Copyright - Magnus Wennman / Aftonbladet / REX Shutterstock


I have not had time to write for this blog lately.  I have more I want to say, and this topic requires much more, but this is the essence of what I want to say.

We cannot make the world a better place by allowing millions of people to die for want of a home.  We cannot make the world a better place by closing our hearts and borders to refugees.

In the wake of the Paris attacks, it seems that far too many people want to just let the Aegean Sea swallow the waves of desperate humanity.  Closing our eyes and hearts to the suffering of other humans will not make us safer.  And denying succor to those refugees is a betrayal of fundamental humanity.

On a coldly practical level, one can certainly argue that allowing Muslims to die by the millions will be a great marketing campaign for ISIS.  If one wanted to hurry along a planet razing clash of civilizations that dwarfed any previous conflict in human history, aiding in the dying of helpless Muslims would be a good way to go about it.  So in the interest of the survival of our society, pure self interest should motivate you to support helping the refugees.

But we should not need to look at the political costs of abandoning humanity to understand that we cannot abandon our humanity.

There are 60 million human beings displaced right now.  Our climate is in flux.  War is rendering millions homeless.  At no time since the end of WWII have more people been displaced.  We owe it to the world's refugees to help them.  Not because of what it means for us.  Not because of politics.  But because they are humans.

Turning our backs on the refugees is a way of murdering them.   Turning our backs on millions of Syrians would be an act of negligent genocide.

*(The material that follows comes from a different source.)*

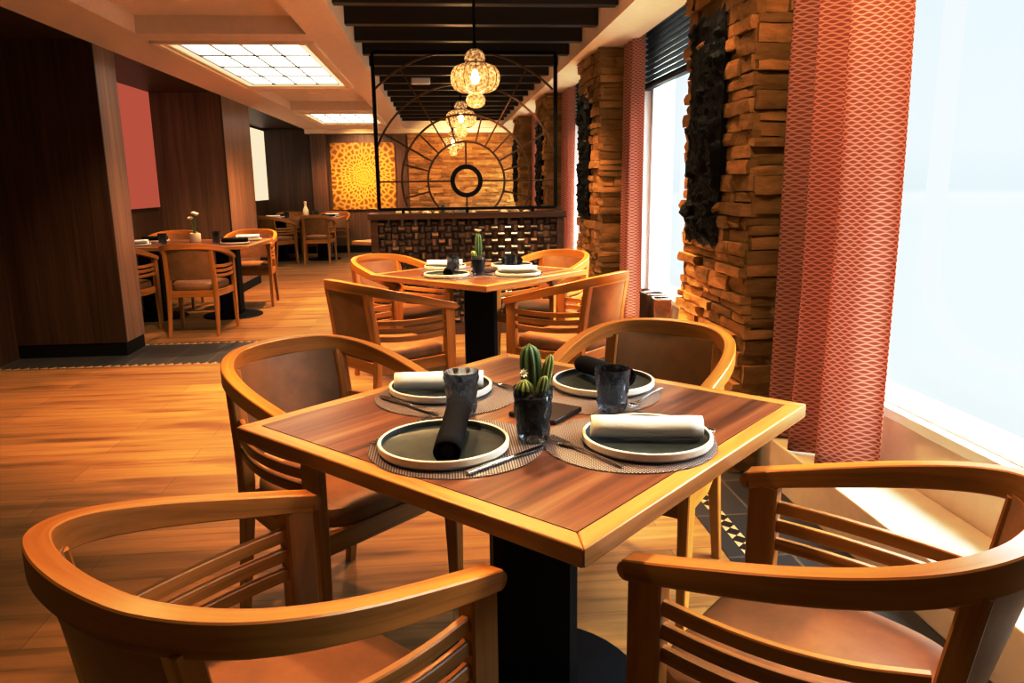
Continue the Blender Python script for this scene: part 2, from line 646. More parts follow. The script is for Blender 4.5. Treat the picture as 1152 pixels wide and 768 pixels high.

The Syrian refugees, and all the other people fleeing from horrors, are people.  That should be all the reason you need to know that you cannot abandon them.

1 comment:

  1. The, unfortunate. argument against the coldly practical argument about why it is in most political entities' interest to help the refugees is that the clash of civilizations is more than a generation away. Hastening its coming will not make it happen any sooner than at least a generation away. This temporal problem makes it very difficult for most modern political entities to consider the future costs or benefits of an action today, but those same political entities are very keen on what the present costs or benefits are.